What is the goal of the Semantic Web, and how does RDF support it?
The Semantic Web aims to link explicit “data” on the World Wide Web in a machine‑readable format—enabling targeted semantic search, automated agents, fraud detection, etc. RDF supports this by providing a triple‑based data model (subject‑predicate‑object) with multiple serializations (RDF/XML, Turtle, JSON‑LD) to express and interlink resources.
How are RDF triples (subject-predicate-object) used to model knowledge?
Each RDF triple is a simple statement: the subject (resource) is connected via a predicate (property) to an object (value or another resource). Collections of these triples form a graph that models entities and their relationships in a structured, extensible way.
What are the purposes of SPARQL and OWL in semantic web technology?

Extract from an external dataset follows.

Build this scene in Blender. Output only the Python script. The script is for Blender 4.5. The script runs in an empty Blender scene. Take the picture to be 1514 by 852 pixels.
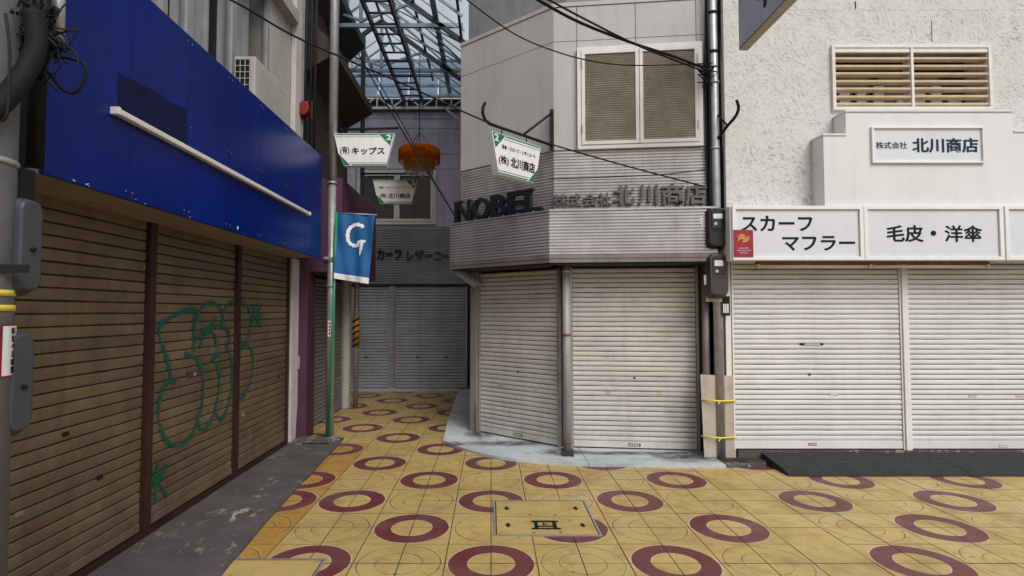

SPARQL is the query language for RDF: using PREFIX, SELECT, WHERE and graph‑pattern matching to retrieve and manipulate triples.
OWL (Web Ontology Language) provides an ontology layer—defining classes, properties, and axioms—to add formal semantics (e.g., class hierarchies, cardinalities) on top of RDF data.
How does SPARQL syntax compare to Cypher and Gremlin for querying graph data?
SPARQL is a declarative, SQL‑like language for RDF graphs, using PREFIX declarations and SELECT…WHERE { … } triple patterns. Cypher is also declarative but uses ASCII‑art ()-[]->() graph patterns, while Gremlin is an imperative traversal API chaining steps to walk the graph.
What competition exists among graph query languages like SPARQL, Cypher, and GQL?
There’s fierce competition among:
SPARQL for RDF graphs,
Cypher (and Gremlin) for property graphs,
GQL, a new standard (voted in 2019) rooted in Cypher and Oracle’s PGQL.
Multiple languages vie for dominance in querying graph data.
How do GraphFrames build on Spark DataFrames for easier graph computation?
They provide a DataFrame‑based API (instead of RDDs), with Scala and Python interfaces that tap into DataFrame optimizations, simpler syntax, SQL‑style queries, and built‑in support for motif finding—making graph ops more user‑friendly and performant.
How does GraphFrames differ from GraphX in terms of API, languages, and abstractions?
GraphFrames: DataFrames as core abstraction; Scala, Python (and Java?) APIs; vertex IDs of any Catalyst type; arbitrary DataFrame columns for vertex/edge properties; operations return GraphFrame/DataFrame.
GraphX: RDDs as core; Scala‑only; Long vertex IDs; VD/ED‑typed attributes; returns Graph[VD,ED] or RDDs.
What are examples of graph algorithms that GraphFrames support?
PageRank, breadth‑first search (BFS), shortest paths, connected components, strongly connected components, label propagation, triangle counting, SVDPlusPlus—and wrappers around GraphX algorithms plus custom Pregel‑style routines.